Между прочим, в языках финской группы слово мудрый зачастую равнозначно слову хитрый.
Я подозреваю, что и в русском языке оно первоначально имело тот же смысл, шла ли речь о Василисе Премудрой или о ком-либо еще.
Слушая Эйлу Пеннанен, я невольно перебирал в памяти всё то, что для меня было связано с Солженицыным.
Важно учесть, что к той поре, когда в Одессе происходил симпозиум, тема эта еще не обладала тем масштабом, какой она обрела позже.
Солженицын и сам подчеркивал, что получил Нобелевскую премию "...почти не показав миру своего написанного, лишь "Ивана Денисовича", "Корпус", да облегченный "Круг", все остальное - удержав в запасе..."
Значит, сейчас я привношу в свои воспоминания и то, что произошло гораздо позже.
Таковы свойства памяти прожившего долгую жизнь человека.
Для этой памяти характерно свободное перетекание времени из прошлого в настоящее, а из будущего в прошлое. Имеется в виду то более глубокое прошлое, по отношению к которому другое, менее глубокое прошлое, является будущим. Настоящее здесь всего лишь опережает определенный участок прошлого, но, спустя мгновение, само становится прошлым. А будущее - это не то, что когда-нибудь произойдет, а то, что уже произошло, но произошло после того, как настоящее сделалось прошлым.

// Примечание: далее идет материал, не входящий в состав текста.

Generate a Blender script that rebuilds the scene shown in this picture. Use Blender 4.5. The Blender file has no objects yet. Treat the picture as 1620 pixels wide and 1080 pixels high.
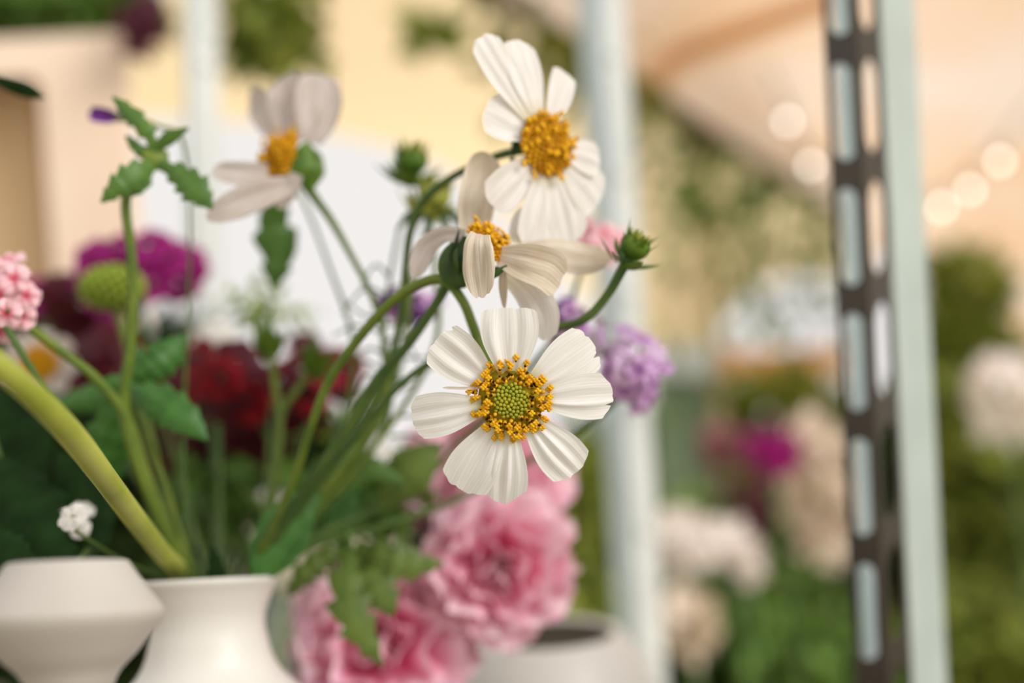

Позвонила Екатерина Шевелева, поэтесса гражданской темы. - Саша, - сказала она, - хочешь прочесть "Архипелаг Гулаг"? Я ответил не сразу.
Вспомнил давний случай, когда еще работал на "Мосфильме" и мне туда вот так же позвонил Виктор Тельпугов, журналист из "Комсомольской правды", вдруг назначенный на пост парторга МГК КПСС в Московской писательской организации.
"Саша, - сказал он, - ты хочешь почитать Даниэля и Синявского? Есть такая возможность".
В газетах только что появились сообщения об аресте двух писателей, опубликовавших за границей свои произведения, в которых вроде бы и не было никакой крамолы, но сам факт...
Случай этот был одним из первых, положивших начало эпопее с самиздатом и тамиздатом.
Мне показалось, что в предложении Тельпугова скрыт подвох.
"Нет, Витя, - ответил я ему, - не хочу. Понимаешь, на столе - гора киносценариев, и все это нужно читать. Такая у меня теперь работа".
Он пробовал настаивать, и это укрепило меня в подозрении, что дело нечисто.
"Нет, - сказал я ему твердо. - Некогда. Ведь надо и свое писать, а на столе - завалы чужого".
Новоиспеченный парторг отлип.
Вскоре выяснилось, что опасения были не напрасны. Писателей, которых удалось соблазнить запретным чтением, выставили на судебном процессе свидетелями обвинения.
Звонок Кати Шевелевой заставил напрячься.
Тотчас вспомнилось всё, что следовало держать в памяти для подобных случаев. И заходы Вити Тельпугова. И симпозиум в Одессе, где с чьей-то подачи и так некстати вскипел спор о Солженицыне. И то, как меня таскали "на ковер" к партийному начальству из-за Галича...
Но теперь, неожиданно даже для самого себя, я согласился, сказал "да".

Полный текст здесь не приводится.